The Boys—kings Kevin, Brian, Nick, Howie and AJ—were originally five teenagers from Florida plucked from various high school classrooms (except Kevin, who was always Old As Shit) and turned into stars by the later-convicted Ponzi schemer Lou Perlman, who would also create NSYNC. He’s since died in prison, most of the Backstreet Boys are now married with children and Nick Carter was credibly accused of raping a member of the singing group Dream late last year, though the case was not pursued due to the statute of limitations having expired. But has prison and assault ever stopped anyone from having a hit show in Vegas before?
This time I’m with my friend Sam after we drunk-purchased the tickets earlier in the month. We have a tight schedule, the worst hotel room in the city in the form of a Groupon room at Circus Circus (the theme is dirty carnival), and we have every intention of getting fucked up on Baja Blast margaritas at the Taco Bell Cantina immediately after. It’s very different from last time.
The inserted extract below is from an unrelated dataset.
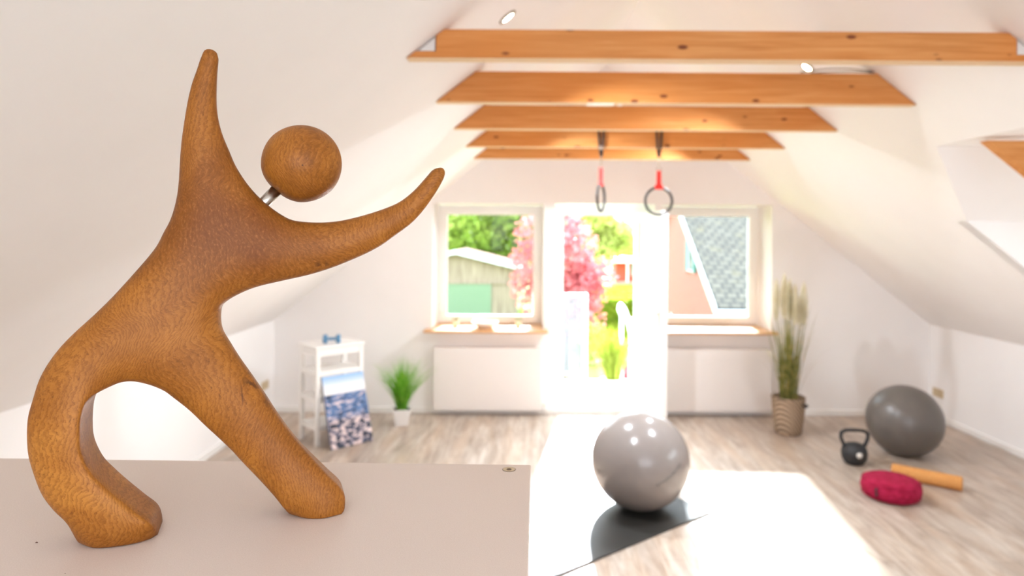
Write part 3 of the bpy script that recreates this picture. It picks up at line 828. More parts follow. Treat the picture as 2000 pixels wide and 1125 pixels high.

The first time I saw the Backstreet Boys I had just turned eight and, just days earlier on the first day of school, met the boy I would lose my virginity to nine years later. While that is hot, I did not know that then. What I knew, and did not shut up about, was that my mom got us tickets to the Backstreet Boys near the second stage—basically a platform in the middle of the stadium where they would sing exactly two songs—on September 10, and that I wanted to get a t-shirt.
Brian’s always been my favorite because he has a heart condition, which I thought meant he was sensitive. Sure, I was drawn to the raw sexual power of Nick Carter, who was a mere 12 years older than me to Kevin’s 23, but he was out of my league. Sure, I was intrigued by the bad boy freaky facial hair and sunglasses of AJ McLean, who in 2001 had gotten out of rehab just in time for tour, but I couldn’t handle it. No, I had no interest in Howie. But Brian? At five foot four with a weak-ass heart, he was just my speed. My sign read “I LOV U BRI!!!!”
In 2019, I have no sign, just conviction that I am going to scream all night long. The skits, and I cannot stress this enough, suck. Brian is still five foot four and his heart is still weak as hell and he runs out to the front of the gigantic Planet Hollywood catwalk and says, “You know, the guys and I were thinking that you guys might not be the biggest Backstreet Boys fans ever. Do you think that’s true?” I don’t care if it needs punch-up. I SCREAM.